Autant d’indicateurs de dépendance économique et de freins au développement.
Les pays du tiers-monde revendiquent un « nouvel ordre économique international », fondé sur la juste évaluation du prix des matières premières et sur des échanges équilibrés entre le Nord et le Sud mais en vain. Pour financer leur développement, ils sont contraints de s’endetter lourdement et donc d’approfondir leur dépendance à l’égard du Nord : la crise de la dette.
C. Les défis géopolitiques.
1. Le mouvement des non-alignés : une affirmation difficile.
Non-alignement : mouvement qui se constitue après l’impulsion donnée par la conférence de Bandung, officiellement proclamé à Brioni en 1956 (la première Conférence des « non-alignés » se tient à Belgrade en 1961). Composé de pays récemment décolonisés, il définit une politique d'indépendance vis-à-vis des deux superpuissances, les États-Unis et l’Union soviétique. Il existe encore aujourd’hui.
Le non-alignement proclamé par les chefs des pays du Tiers-monde tels que Nehru (Inde), Nasser (Egypte) et Tito (Yougoslavie) est difficilement à mettre en oeuvre, car les "non-alignés" se divisent rapidement entre adeptes du développement socialiste et/ou du développement capitaliste.

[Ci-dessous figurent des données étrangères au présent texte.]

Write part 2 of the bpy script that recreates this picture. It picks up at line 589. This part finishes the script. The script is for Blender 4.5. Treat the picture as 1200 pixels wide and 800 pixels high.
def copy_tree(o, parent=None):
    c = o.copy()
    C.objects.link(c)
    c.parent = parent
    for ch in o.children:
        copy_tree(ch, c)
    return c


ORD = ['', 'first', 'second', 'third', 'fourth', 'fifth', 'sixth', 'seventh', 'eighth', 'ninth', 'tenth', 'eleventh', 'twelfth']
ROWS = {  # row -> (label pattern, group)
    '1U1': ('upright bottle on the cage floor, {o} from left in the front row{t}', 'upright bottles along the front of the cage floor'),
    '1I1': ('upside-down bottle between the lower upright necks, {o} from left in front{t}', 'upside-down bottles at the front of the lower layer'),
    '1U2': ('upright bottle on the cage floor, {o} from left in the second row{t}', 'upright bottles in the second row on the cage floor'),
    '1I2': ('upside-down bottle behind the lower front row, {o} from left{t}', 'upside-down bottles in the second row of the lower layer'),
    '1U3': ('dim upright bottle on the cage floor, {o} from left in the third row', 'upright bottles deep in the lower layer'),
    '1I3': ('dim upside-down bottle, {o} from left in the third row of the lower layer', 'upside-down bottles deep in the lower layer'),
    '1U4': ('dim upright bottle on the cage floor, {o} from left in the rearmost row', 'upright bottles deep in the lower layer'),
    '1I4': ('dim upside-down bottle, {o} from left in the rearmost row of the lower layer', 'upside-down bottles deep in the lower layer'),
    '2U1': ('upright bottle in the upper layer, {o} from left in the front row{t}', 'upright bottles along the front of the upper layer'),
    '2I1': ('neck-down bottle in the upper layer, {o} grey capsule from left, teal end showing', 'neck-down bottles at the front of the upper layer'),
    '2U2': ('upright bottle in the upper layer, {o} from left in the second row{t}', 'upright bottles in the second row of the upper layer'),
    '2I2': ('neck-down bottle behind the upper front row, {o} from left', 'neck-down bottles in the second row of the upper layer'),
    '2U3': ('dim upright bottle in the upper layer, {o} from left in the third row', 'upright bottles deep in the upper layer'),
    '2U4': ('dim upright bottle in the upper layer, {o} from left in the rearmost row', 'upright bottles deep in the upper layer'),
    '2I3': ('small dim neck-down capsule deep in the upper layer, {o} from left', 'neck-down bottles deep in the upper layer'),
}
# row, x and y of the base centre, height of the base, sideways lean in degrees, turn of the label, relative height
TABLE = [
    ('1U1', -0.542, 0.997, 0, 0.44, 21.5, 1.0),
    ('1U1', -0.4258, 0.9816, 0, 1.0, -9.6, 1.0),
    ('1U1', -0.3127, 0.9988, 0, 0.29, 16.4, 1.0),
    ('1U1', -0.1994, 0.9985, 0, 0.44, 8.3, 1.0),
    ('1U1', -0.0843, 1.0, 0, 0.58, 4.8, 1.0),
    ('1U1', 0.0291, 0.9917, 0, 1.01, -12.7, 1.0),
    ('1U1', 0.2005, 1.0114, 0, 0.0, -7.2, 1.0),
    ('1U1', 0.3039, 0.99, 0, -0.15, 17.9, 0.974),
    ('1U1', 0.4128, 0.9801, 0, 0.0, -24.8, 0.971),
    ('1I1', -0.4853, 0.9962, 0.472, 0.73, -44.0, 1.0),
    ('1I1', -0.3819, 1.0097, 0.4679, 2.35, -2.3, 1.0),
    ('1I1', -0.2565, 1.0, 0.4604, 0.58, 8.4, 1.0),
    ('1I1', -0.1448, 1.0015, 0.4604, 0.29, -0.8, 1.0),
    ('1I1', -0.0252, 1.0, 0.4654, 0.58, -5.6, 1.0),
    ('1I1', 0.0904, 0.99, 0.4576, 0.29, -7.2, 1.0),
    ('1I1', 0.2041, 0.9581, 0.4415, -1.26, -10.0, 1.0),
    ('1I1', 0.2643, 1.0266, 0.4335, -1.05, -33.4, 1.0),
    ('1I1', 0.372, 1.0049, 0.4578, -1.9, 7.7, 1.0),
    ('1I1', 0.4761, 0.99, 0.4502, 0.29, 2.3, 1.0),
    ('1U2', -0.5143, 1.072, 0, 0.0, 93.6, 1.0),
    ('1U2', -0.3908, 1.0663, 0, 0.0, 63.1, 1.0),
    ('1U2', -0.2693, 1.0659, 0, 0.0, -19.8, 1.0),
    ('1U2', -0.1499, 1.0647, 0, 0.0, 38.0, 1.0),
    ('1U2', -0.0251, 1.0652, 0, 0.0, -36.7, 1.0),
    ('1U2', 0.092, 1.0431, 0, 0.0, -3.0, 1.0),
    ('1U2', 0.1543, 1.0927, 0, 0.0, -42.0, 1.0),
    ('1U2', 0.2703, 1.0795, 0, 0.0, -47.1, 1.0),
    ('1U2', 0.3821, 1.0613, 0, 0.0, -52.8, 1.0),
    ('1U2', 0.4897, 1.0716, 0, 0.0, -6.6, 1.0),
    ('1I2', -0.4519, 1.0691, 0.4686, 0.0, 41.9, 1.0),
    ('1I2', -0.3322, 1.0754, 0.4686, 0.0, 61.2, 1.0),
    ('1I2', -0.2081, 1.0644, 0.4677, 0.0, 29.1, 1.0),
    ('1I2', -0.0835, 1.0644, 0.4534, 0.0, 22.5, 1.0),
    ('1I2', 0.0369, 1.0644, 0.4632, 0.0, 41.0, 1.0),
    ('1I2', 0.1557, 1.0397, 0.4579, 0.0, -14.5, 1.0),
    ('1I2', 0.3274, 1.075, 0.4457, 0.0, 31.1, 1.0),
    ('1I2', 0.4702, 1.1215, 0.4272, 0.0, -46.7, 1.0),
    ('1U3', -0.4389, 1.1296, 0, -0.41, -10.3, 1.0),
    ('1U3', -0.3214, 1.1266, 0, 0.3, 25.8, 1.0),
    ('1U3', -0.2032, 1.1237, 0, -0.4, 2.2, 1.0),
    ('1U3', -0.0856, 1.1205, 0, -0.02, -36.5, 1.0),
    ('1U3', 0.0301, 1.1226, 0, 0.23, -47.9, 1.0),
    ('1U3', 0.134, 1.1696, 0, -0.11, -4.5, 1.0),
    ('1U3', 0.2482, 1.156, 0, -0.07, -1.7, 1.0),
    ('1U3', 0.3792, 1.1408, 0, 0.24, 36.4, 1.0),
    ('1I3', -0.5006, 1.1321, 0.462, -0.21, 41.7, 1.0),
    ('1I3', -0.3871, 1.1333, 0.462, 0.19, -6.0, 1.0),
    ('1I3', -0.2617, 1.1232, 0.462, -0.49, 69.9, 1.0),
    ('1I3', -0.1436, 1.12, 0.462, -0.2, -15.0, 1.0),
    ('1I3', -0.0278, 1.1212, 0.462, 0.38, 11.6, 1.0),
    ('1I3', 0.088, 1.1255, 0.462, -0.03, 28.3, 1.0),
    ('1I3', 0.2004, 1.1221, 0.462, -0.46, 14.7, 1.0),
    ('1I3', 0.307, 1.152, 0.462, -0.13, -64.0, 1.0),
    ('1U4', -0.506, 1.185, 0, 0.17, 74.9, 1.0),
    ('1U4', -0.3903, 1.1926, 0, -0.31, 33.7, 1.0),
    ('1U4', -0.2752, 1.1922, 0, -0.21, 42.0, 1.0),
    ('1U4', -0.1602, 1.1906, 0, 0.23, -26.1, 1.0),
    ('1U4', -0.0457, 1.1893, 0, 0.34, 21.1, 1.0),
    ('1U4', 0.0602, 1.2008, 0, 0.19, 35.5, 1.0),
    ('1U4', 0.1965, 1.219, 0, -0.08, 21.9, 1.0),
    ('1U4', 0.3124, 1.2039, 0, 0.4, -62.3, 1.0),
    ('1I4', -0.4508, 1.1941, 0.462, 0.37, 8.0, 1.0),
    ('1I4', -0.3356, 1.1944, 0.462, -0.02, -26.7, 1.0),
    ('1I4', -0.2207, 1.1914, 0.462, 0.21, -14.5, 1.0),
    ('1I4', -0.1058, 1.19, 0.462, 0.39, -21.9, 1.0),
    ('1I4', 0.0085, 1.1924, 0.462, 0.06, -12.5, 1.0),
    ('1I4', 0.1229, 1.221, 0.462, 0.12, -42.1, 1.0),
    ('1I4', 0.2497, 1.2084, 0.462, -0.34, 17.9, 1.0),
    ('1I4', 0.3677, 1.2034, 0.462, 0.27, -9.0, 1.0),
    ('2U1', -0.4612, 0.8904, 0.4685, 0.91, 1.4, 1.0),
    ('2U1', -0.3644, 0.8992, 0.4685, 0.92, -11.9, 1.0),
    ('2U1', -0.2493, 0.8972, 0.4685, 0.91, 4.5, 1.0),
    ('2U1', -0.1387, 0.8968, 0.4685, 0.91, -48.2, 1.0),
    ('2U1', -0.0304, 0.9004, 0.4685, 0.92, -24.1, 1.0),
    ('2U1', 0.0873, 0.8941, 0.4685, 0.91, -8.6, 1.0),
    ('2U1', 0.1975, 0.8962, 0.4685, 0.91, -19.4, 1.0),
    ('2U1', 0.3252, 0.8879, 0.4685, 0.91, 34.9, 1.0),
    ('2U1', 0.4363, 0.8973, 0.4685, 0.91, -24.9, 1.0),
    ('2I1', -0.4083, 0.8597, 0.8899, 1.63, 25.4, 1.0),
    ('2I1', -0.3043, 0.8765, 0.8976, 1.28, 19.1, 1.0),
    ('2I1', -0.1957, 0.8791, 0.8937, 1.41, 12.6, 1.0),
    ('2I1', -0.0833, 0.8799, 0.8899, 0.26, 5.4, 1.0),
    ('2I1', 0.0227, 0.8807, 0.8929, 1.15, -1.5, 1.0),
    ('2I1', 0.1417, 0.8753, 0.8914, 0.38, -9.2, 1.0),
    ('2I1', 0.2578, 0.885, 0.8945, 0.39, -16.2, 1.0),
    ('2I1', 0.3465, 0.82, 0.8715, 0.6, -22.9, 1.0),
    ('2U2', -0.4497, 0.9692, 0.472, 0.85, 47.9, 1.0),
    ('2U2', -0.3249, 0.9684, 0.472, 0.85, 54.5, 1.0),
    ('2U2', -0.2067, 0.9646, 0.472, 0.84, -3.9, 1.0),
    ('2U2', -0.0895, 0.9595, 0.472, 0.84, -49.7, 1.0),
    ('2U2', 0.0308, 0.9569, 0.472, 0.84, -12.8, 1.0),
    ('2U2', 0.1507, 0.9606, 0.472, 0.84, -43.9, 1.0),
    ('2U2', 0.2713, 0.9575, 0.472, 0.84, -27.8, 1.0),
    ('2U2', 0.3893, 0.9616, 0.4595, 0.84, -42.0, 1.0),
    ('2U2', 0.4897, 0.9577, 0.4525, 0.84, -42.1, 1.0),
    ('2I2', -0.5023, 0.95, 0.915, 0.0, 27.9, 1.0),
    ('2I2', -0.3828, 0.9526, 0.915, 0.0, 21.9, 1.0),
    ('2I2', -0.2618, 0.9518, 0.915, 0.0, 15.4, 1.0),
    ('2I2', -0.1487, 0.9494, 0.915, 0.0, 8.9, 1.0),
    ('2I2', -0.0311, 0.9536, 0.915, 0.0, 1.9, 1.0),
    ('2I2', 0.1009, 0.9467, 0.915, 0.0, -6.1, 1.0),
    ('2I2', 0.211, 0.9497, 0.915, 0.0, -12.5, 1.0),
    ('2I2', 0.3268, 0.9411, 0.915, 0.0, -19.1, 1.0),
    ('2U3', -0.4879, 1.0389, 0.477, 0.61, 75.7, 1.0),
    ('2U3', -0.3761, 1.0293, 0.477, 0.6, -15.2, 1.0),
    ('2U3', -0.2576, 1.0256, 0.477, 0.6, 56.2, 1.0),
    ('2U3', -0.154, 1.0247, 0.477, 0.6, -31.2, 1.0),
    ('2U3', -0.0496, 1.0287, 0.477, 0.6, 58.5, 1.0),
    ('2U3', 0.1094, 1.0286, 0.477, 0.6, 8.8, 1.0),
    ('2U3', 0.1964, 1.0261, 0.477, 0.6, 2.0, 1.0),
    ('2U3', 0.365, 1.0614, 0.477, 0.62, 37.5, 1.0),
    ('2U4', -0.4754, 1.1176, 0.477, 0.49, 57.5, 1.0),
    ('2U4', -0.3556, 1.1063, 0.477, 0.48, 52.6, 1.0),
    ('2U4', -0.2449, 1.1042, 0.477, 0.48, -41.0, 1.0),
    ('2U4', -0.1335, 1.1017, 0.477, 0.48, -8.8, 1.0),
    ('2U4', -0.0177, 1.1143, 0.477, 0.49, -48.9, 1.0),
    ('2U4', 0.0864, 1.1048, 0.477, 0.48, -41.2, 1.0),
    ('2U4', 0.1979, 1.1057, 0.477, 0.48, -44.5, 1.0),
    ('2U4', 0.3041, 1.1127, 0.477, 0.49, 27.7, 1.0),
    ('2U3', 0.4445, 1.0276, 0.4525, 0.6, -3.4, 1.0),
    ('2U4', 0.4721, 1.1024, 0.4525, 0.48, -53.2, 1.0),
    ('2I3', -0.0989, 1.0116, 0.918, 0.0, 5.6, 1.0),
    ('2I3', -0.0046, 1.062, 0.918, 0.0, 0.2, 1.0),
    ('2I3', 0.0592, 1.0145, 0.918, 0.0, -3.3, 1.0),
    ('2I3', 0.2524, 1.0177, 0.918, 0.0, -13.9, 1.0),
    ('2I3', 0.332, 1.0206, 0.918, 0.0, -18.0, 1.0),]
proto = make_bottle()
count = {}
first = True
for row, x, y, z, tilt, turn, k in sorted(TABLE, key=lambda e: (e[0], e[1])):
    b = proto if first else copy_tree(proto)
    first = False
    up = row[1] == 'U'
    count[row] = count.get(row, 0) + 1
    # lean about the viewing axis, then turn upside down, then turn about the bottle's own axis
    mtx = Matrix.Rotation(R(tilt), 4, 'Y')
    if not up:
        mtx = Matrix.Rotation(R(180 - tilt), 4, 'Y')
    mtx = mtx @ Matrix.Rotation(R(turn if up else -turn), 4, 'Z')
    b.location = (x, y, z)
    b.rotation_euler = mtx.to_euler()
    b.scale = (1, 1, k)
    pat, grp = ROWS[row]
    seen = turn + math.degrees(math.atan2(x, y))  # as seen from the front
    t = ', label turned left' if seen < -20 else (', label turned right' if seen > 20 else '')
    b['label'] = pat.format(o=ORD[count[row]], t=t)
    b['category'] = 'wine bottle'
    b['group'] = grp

2. L'aide au développement : une nouvelle coopération Nord-Sud ?
Les Etats décolonisés conservent avec leurs anciennes métropoles des relations de coopération par l'intermédiaire de politique d'aide au développement. Cette coopération permet aux anciennes puissances de conserver une forte influence sur leurs anciennes colonies. La création de la CNUCED (Conférence des Nations Unies pour le commerce et le développement) et la signature des accords commerciaux de Lomé en 1975 sont représentatifs d'une volonté de favoriser le développement du Tiers-Monde.